## Direction
Leave the pictures out. Retype exactly the lines below from the one containing "Reconstruct this image" through the one containing "scene.view_settings.exposure = 0.15", and no others.

## Items
+++++

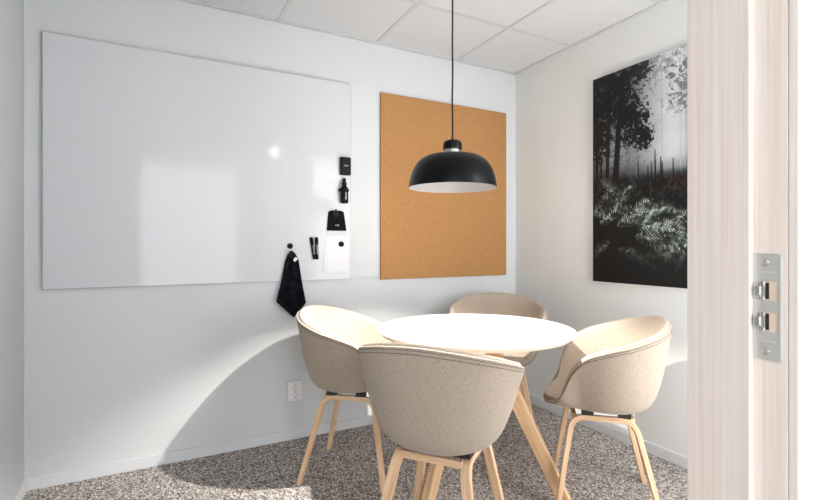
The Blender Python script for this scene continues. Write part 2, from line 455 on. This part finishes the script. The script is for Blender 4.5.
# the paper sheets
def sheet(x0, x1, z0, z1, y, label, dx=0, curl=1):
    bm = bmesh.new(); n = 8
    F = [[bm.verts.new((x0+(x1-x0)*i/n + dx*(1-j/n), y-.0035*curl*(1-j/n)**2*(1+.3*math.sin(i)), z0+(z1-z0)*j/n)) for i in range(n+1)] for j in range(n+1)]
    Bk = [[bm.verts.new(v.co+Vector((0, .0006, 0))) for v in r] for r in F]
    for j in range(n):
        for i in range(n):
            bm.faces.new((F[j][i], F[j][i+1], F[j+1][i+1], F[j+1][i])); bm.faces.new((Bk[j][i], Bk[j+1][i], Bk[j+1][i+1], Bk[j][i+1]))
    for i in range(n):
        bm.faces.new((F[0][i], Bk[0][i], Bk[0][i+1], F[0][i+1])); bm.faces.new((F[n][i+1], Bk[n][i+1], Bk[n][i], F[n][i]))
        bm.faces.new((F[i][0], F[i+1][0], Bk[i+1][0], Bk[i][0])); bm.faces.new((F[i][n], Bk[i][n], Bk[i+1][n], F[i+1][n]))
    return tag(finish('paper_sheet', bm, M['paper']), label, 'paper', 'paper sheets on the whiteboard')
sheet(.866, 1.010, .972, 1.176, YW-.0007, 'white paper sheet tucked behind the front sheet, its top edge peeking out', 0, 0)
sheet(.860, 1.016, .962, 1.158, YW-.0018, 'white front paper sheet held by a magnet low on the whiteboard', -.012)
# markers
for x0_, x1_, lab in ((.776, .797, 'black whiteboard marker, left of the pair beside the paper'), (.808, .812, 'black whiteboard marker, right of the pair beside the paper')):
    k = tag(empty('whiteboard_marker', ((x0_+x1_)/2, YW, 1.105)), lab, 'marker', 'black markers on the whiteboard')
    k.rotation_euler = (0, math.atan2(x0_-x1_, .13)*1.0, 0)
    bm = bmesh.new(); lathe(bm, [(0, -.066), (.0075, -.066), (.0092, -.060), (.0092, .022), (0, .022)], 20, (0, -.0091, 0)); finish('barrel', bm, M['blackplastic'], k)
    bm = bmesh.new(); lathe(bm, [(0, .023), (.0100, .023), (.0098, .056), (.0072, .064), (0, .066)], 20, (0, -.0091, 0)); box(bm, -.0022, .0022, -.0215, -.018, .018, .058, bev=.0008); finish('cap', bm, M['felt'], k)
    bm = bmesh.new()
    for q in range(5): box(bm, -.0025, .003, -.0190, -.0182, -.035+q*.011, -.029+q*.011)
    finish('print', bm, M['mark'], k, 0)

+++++

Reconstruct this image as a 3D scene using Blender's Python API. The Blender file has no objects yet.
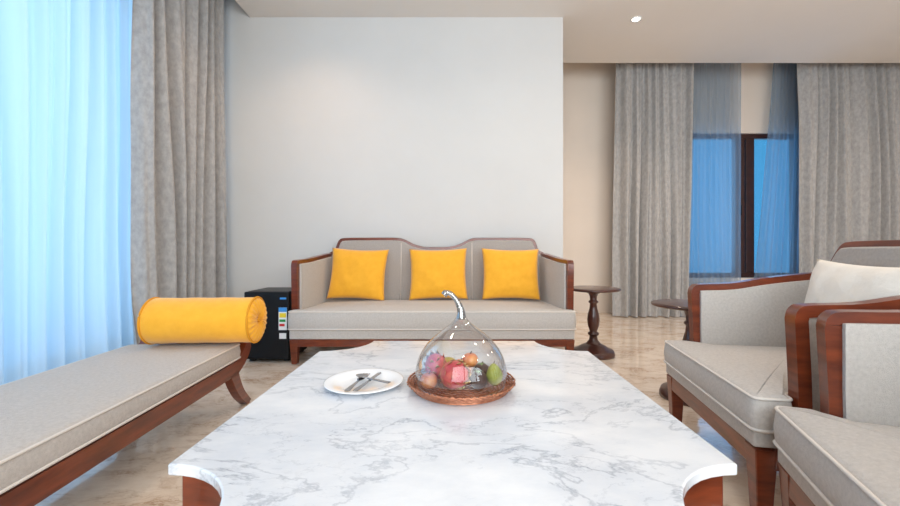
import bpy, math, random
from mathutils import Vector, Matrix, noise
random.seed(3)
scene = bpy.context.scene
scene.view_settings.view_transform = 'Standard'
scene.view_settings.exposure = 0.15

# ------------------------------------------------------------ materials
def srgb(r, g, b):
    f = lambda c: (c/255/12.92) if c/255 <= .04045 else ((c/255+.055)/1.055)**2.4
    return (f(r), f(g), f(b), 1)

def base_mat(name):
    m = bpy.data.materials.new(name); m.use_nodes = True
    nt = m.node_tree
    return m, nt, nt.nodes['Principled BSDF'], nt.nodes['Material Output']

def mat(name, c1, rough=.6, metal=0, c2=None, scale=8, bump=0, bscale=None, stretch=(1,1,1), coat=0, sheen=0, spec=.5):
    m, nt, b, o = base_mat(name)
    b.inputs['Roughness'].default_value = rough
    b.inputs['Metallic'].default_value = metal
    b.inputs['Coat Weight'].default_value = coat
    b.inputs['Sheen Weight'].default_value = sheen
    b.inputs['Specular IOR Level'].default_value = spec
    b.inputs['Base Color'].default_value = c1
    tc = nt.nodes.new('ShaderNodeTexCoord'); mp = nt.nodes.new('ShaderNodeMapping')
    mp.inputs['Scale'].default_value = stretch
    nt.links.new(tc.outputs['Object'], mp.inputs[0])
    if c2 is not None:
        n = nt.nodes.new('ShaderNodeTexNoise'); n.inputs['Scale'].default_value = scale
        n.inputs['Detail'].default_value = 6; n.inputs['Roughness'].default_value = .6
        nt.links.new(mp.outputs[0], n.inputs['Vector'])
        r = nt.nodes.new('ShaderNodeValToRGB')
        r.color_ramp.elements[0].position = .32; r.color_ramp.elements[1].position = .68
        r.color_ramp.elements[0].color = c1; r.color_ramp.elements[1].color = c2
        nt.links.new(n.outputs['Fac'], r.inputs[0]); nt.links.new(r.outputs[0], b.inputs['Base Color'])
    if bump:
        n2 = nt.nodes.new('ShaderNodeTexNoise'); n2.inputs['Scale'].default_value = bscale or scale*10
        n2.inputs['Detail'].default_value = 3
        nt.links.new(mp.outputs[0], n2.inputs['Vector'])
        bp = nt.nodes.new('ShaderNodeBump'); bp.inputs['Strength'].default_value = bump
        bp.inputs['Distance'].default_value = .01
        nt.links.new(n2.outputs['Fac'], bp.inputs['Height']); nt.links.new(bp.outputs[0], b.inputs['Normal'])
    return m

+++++

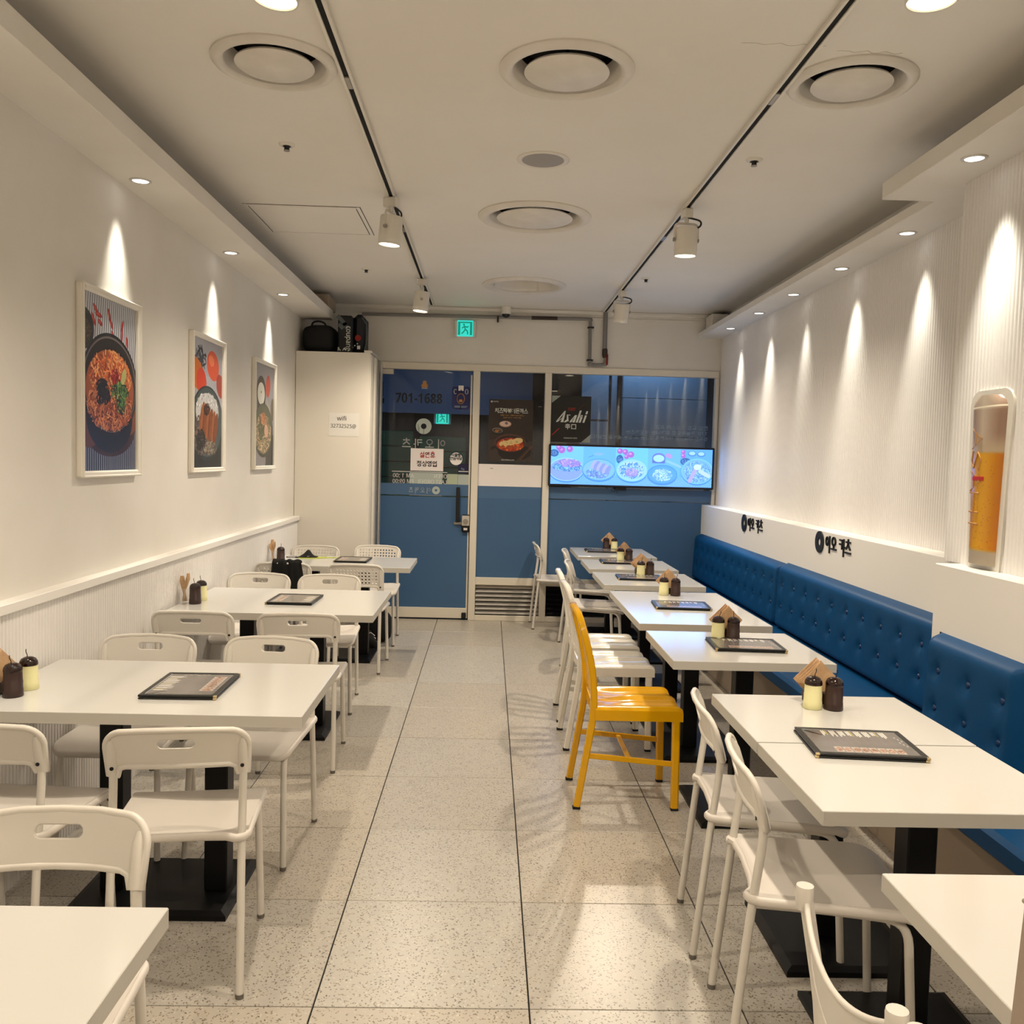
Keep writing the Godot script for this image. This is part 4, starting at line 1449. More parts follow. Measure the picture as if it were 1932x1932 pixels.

+++++

## Answer for this exercise
Reconstruct this image as a 3D scene using Blender's Python API. The Blender file has no objects yet.
import bpy, math, random
from mathutils import Vector, Matrix, noise
random.seed(3)
scene = bpy.context.scene
scene.view_settings.view_transform = 'Standard'
scene.view_settings.exposure = 0.15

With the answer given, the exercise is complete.